Adverse Possession

Adverse possession is when someone occupies property or land which they do not own without the true owner’s permission, they are in adverse possession of it.

In certain circumstances a person who stays in adverse possession for long enough can claim ‘possessory title’ and the original owner’s title will be extinguished.

Even when someone in adverse possession cannot claim possessory title it can be difficult to get them evicted and it will often be necessary to go to court.

For these reasons it is important when buying property to make sure that there is no-one in adverse possession. Sellers should be asked to confirm who is in occupation of the property, and the basis of their occupation. 

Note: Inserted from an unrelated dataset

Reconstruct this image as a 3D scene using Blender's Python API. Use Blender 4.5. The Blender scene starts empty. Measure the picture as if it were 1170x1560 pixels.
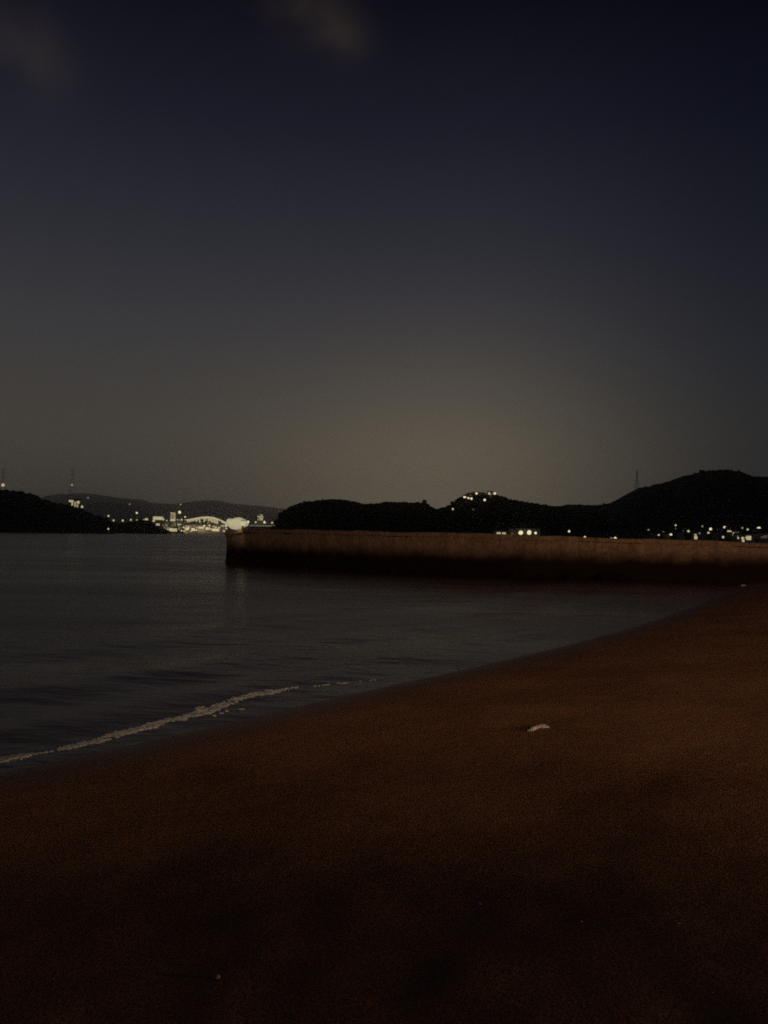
import bpy, bmesh, math, random
from mathutils import Vector, Matrix, noise
random.seed(7)
SC = bpy.context.scene
COL = SC.collection
PI = math.pi
def lin(c):
    return tuple(((v/255)/12.92 if v/255 <= .04045 else ((v/255+.055)/1.055)**2.4) for v in c)

# ------------------------------------------------------------------ camera
F = 1178.0
EYE = Vector((0, 0, 2.6))
ROT = Matrix.Rotation(math.radians(90+1.78), 3, 'X') @ Matrix.Rotation(math.radians(1.0), 3, 'Z')
cam_d = bpy.data.cameras.new('camera'); cam = bpy.data.objects.new('camera', cam_d); COL.objects.link(cam)
cam.location = EYE; cam.rotation_euler = ROT.to_euler()
cam_d.sensor_fit = 'VERTICAL'; cam_d.sensor_height = 24; cam_d.lens = 24*F/1560
cam_d.clip_start = .05; cam_d.clip_end = 60000
SC.camera = cam

def ray(px, py):
    """direction through a point of the photograph, scaled so that its horizontal length is 1"""
    d = ROT @ Vector(((px-585)/F, -(py-780)/F, -1))
    return d / math.hypot(d.x, d.y)
def at(px, py, D):
    return EYE + ray(px, py)*D
def azt(px, py):
    d = ray(px, py); return math.atan2(d.x, d.y), d.z
def on_water(px, py):
    d = ray(px, py); return EYE + d*(-EYE.z/d.z)

# ------------------------------------------------------------------ helpers
def tag(o, label=None, cat=None, group=None, kind=None):
    if label: o['label'] = label
    if cat: o['category'] = cat
    if group: o['group'] = group
    if kind: o['kind'] = kind
    return o
def empty(name, loc, rz=0):
    o = bpy.data.objects.new(name, None); COL.objects.link(o); o.location = loc; o.rotation_euler = (0, 0, rz)
    o.empty_display_size = .1
    return o
class MB:
    def __init__(s): s.v = []; s.f = []
    def add(s, vs, fs):
        n = len(s.v); s.v += [tuple(v) for v in vs]; s.f += [tuple(i+n for i in f) for f in fs]; return s
    def box(s, c, d, rz=0):
        c = Vector(c); hx, hy, hz = d[0]/2, d[1]/2, d[2]/2
        R = Matrix.Rotation(rz, 3, 'Z')
        vs = [c + R@Vector((x, y, z)) for z in (-hz, hz) for y in (-hy, hy) for x in (-hx, hx)]
        return s.add(vs, [(0,2,3,1), (4,5,7,6), (0,1,5,4), (2,6,7,3), (0,4,6,2), (1,3,7,5)])
    def tube(s, pts, r, n=6):
        rs = r if isinstance(r, (list, tuple)) else [r]*len(pts)
        pts = [Vector(p) for p in pts]; vs = []; fs = []
        for i, p in enumerate(pts):
            t = (pts[min(i+1, len(pts)-1)] - pts[max(i-1, 0)]).normalized()
            a = t.orthogonal().normalized(); b = t.cross(a)
            vs += [p + (a*math.cos(2*PI*k/n) + b*math.sin(2*PI*k/n))*rs[i] for k in range(n)]
        for i in range(len(pts)-1):
            for k in range(n): fs.append((i*n+k, i*n+(k+1) % n, (i+1)*n+(k+1) % n, (i+1)*n+k))
        fs.append(tuple(range(n))[::-1]); fs.append(tuple((len(pts)-1)*n+k for k in range(n)))
        return s.add(vs, fs)
    def ell(s, c, r, nu=10, nv=7, jit=0, rnd=None, lo=-1):
        c = Vector(c); vs = []; fs = []
        for j in range(nv+1):
            ph = -PI/2 + PI*j/nv
            for i in range(nu):
                th = 2*PI*i/nu; k = 1 + (rnd.uniform(-jit, jit) if rnd else 0)
                z = max(lo, math.sin(ph))
                vs.append(c + Vector((r[0]*math.cos(ph)*math.cos(th)*k, r[1]*math.cos(ph)*math.sin(th)*k, r[2]*z*k)))
        for j in range(nv):
            for i in range(nu): fs.append((j*nu+i, j*nu+(i+1) % nu, (j+1)*nu+(i+1) % nu, (j+1)*nu+i))
        return s.add(vs, fs)
    def build(s, name, m, parent=None, smooth=False, loc=None, rz=0):
        me = bpy.data.meshes.new(name); me.from_pydata(s.v, [], s.f); me.update()
        if smooth:
            for p in me.polygons: p.use_smooth = True
        o = bpy.data.objects.new(name, me); COL.objects.link(o); me.materials.append(m)
        if parent: o.parent = parent
        if loc is not None: o.location = loc
        if rz: o.rotation_euler = (0, 0, rz)
        return o
def smooth01(t):
    t = min(1, max(0, t)); return t*t*(3-2*t)
def interp(tab, x):
    if x <= tab[0][0]: return tab[0][1]
    for (a, va), (b, vb) in zip(tab, tab[1:]):
        if x <= b: return va + (vb-va)*(x-a)/(b-a)
    return tab[-1][1]

# ------------------------------------------------------------------ materials
def newmat(name):
    m = bpy.data.materials.new(name); m.use_nodes = True
    nt = m.node_tree; return m, nt, nt.nodes, nt.links, nt.nodes['Principled BSDF']
def matte(name, col, col2=None, scale=2.0, rough=.85, bump=.0, bscale=20):
    m, nt, N, L, P = newmat(name)
    tc = N.new('ShaderNodeTexCoord')
    nz = N.new('ShaderNodeTexNoise'); nz.inputs['Scale'].default_value = scale; nz.inputs['Detail'].default_value = 6
    L.new(tc.outputs['Object'], nz.inputs['Vector'])
    mx = N.new('ShaderNodeMix'); mx.data_type = 'RGBA'
    mx.inputs[6].default_value = (*col, 1); mx.inputs[7].default_value = (*(col2 or tuple(c*.6 for c in col)), 1)
    L.new(nz.outputs['Fac'], mx.inputs[0]); L.new(mx.outputs[2], P.inputs['Base Color'])
    P.inputs['Roughness'].default_value = rough
    if bump:
        n2 = N.new('ShaderNodeTexNoise'); n2.inputs['Scale'].default_value = bscale; n2.inputs['Detail'].default_value = 5
        L.new(tc.outputs['Object'], n2.inputs['Vector'])
        b = N.new('ShaderNodeBump'); b.inputs['Strength'].default_value = bump; b.inputs['Distance'].default_value = .05
        L.new(n2.outputs['Fac'], b.inputs['Height']); L.new(b.outputs[0], P.inputs['Normal'])
    return m
def glow(name, col, st):
    m, nt, N, L, P = newmat(name)
    P.inputs['Base Color'].default_value = (.6, .6, .55, 1)
    P.inputs['Emission Color'].default_value = (*col, 1); P.inputs['Emission Strength'].default_value = st
    m.cycles.emission_sampling = 'NONE'
    return m
WARM = (1.0, .87, .50)
LAMP = [glow('lamp_light_%d' % i, WARM, s) for i, s in enumerate((.10, .24, .5, .85))]
WIN = [glow('window_light_%d' % i, WARM, s) for i, s in enumerate((.05, .14, .30, .45))]
BLOOM = glow('bloom_light', (1.0, .9, .54), .40)  # glow of the bloom shapes and of the added beacon
FOLIAGE = matte('foliage', (.035, .045, .022), (.015, .02, .01), .05, .95)
HILL = matte('hill_cover', (.03, .034, .02), (.018, .02, .012), .02, 1.0)
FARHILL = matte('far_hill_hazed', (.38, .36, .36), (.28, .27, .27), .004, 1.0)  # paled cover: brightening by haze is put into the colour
POLE = matte('pole_metal', (.12, .12, .12), None, 4, .5)
TOWER = matte('tower_steel', (.14, .11, .10), None, .1, .6)
WALLS = [matte('house_wall_%d' % i, c, tuple(k*.75 for k in c), .4, .9) for i, c in enumerate(((.34, .31, .27), (.24, .22, .2), (.4, .38, .35)))]
ROOF = matte('roof_tile', (.06, .06, .065), (.03, .03, .035), .8, .7)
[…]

When buying a property with vacant possession it is important to make sure that no-one stays in occupation after completion.  So any adult who lives in the property but whose name is not on the title register should be asked to sign the contract to confirm that they will vacate the property at completion.

If a property is being bought subject to an existing tenancy, enquiries should be made to confirm that the tenants have not unlawfully sub-let or allowed anyone else into occupation.

Another point to watch when buying a property is to check that the position of the boundaries on the ground agrees with the title plan – sometimes fences are moved and a neighbour may be in adverse possession of part of the property. If in doubt get a Surveyor to carry out a check.

If you find that the seller of a property only has possessory title then your Conveyancing Solicitor will advise you on the consequences.